A full-scale advertising boycott of YouTube? A Post Mortem.
Despite widespread media reports of a full advertiser boycott of YouTube due to poor editorial controls, only half of the eight major brands (Starbucks, Dish, AT&T, Pepsi) actually stopped advertising abruptly in April, while GM, Verizon, J&J, and Walmart continued running ads—some shifting to safer placements like the YouTube homepage or Google Preferred channels—resulting in an overall modest 5% drop in advertisers on Google Preferred channels that month.

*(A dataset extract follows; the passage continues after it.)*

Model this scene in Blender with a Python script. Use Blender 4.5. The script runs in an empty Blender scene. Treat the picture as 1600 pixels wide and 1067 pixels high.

Like you, we read those articles last month threatening a full advertiser boycott of YouTube last month (for example, here), fall-out from poor editorial controls. We were curious to see if the list of brands that said they were boycotting actually went through with it. And what impact did that have on YouTube’s overall sales? The results surprised us. Posted below is a quick summary.
Summary:
There were 8 brands frequently mentioned in the press as stopping on YouTube: Starbucks, Dish, Pepsi, GM, AT&T, Verizon, J&J and Walmart.
Starbucks, Dish, AT&T, and Pepsi did stop buying abruptly in April, but 4 others – GM, Verizon, J&J, and Walmart – continued on YouTube unabated. GM’s ads did move to the YouTube homepage, where there are no editorial adjacency concerns, presumably. Walmart and J&J however kept running through April, on a variety of channels. Those ads ran on Google Preferred channels, suggesting there is a flight to quality.
Big picture: We observe about a 5% drop in the number of advertisers in April on Google Preferred channels. I’ll let you know if we see them bounce back in the second half of the quarter.